I remember when she saw her youngest sister born. She watched as the baby was taken from my wife’s body and saw its first breaths in the world. She wasn’t scared or grossed out. She was entranced, and happy.

I remember my arrogance, early on, thinking I knew everything about who and what my child would (and would not) be. I remember seeing how quickly that surety faded once she started developing her own personality despite my best efforts. When I realized that the only real similarity this little person bore to me was that she would grow to be her own unique spirit, with her own flaws and her own wonders, I stopped trying to mold her and I started trying to nurture her.

The things I’ve learned from her – about myself, about others, about responsibility, about what it means to be a member of the human race – I don’t think I can ever repay them. The best I can do is to help her to reach a point where she, too, might be ready for this sort of understanding.

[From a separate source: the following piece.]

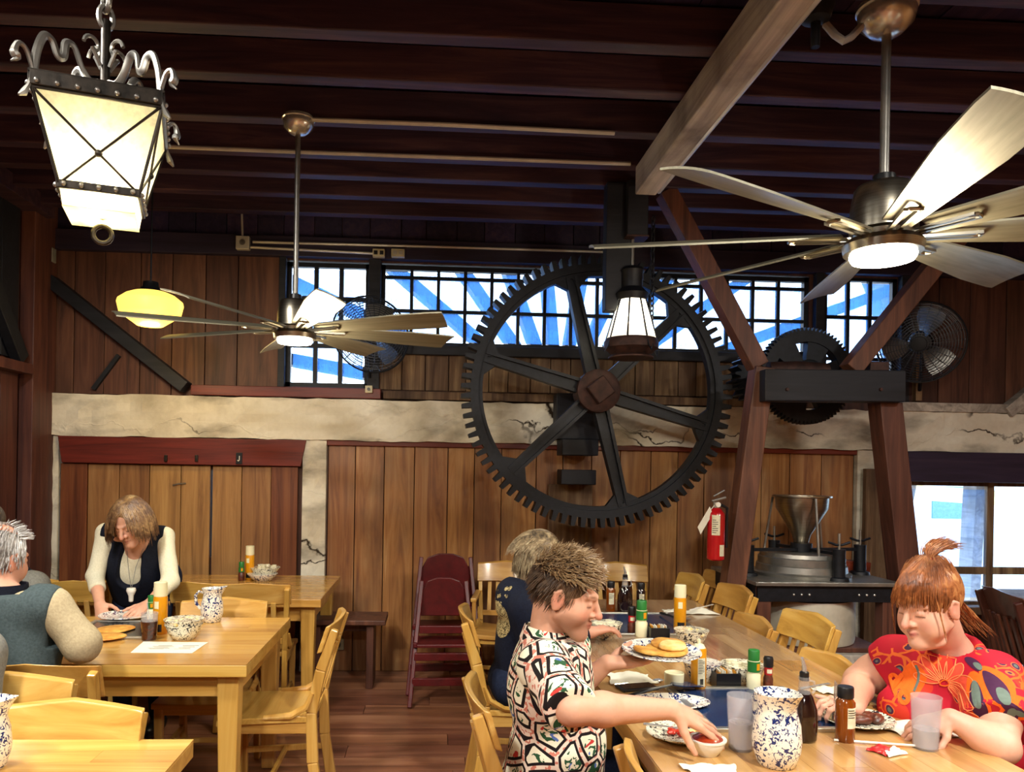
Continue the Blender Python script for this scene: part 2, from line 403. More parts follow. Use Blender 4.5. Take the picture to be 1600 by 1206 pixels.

It’s a bit of a cliche to say this, but like most cliches there is much truth to it, especially in my case: the moment she was born, my life was new. Nothing in my life before coud prepare me for this experience, for the cumulative effect of all the experiences that would come after. Everything since then has been affected by her presence in my life. This little person who I’ve met by chance, by the good fortune of zygotes meeting just so, has changed my life in a thousand ways. I’ll say it again; the day she was born, my life was new.

My eldest daughter turns ten years old today. So do I.

Bravo, Avalonian…that was simply perfect.

She will be a wise, strong woman because she’s got such a good Daddy.

Oh man, I’m tearing up here.

As a proud Daddy’s Girl, I commend you, sir.

Beautifully written, Avalonian. Save it for her.

:::running off to call my daddy::

hmmmmmm…
um…

still don’t want one. but so glad you have one :slight_smile:

there are too many bad parents and your little girl lucked out to have a wonderful father like you. and sounds like you lucked out to have a great little girl like her!

That was very beautiful.

Happy Birthday, Avalonianette!

Thank you… I had intended to write something much shorter. It’s amazing what comes pouring out sometimes.

Avalonianette… that makes me smile. :slight_smile:

Plant an apple tree in honor of Avalonianette this spring.

:slight_smile:

Ahhh, god…now I’m all choked up at work.

::sniff:: Beautiful. :slight_smile:

Really good stuff, man. Thanks for sharing.

Is it wrong ofr a grown man to cry? I’m not, I was just wondering. . . . .
Thank you.

I am sure that you understand what it means to be proud and humble at the same time. I think that you and your kids are lucky to have each other. You touched my heart.

I’m the Dad of two great sons.

I’m looking over the top of my laptop at my Wife holding Alex, and my Mom holding Collin. Collin’s put on almost a full pound of weight in a week. Both are about a month old and this is Alex’s fourth night home out of the NICU. He’s setteling down nicely and I expect that tonight will be hard but not so bad as he’s been getting more used to a quiet house all the time…and we’re getting the procedures down, which I hear means things MUST change.

You have given me a dose of EXACTLY what I hope for the future. Thank you.

Most any man can be a father but it takes someone special to be a DADDY…congradulations I think you are one of the lucky few

Go buy her a single rose ( I still have the first one my Pap-pap gave me (he was my grandfather by birth but my daddy by love)

That was beautiful, Avalonian. Thank you.

Congratulations, sniglet. I’m glad things are turning around for you and yours. You have a lot to look forward to. :slight_smile:

We survived the slumber party last night, complete with makeup (even for the boy!) and singing along with Avril Levigne. Add another memory to the mix.

Today’s a lazy day… all the kids have gone home, and everyone else is napping. My wife and I are both exhausted, but it was worth it. I feel truly fortunate to have her with me, and to have three wonderful daughters to share the rest of my life with. Anyone should be so lucky.

I’m glad everyone has liked what I wrote earlier… thanks for reading it, and for sharing.

Avalonian … that was beautiful. May I use that for Teemings Extras ?

Thanks, Euty. Yes, feel free to use it. I’m honored that you would.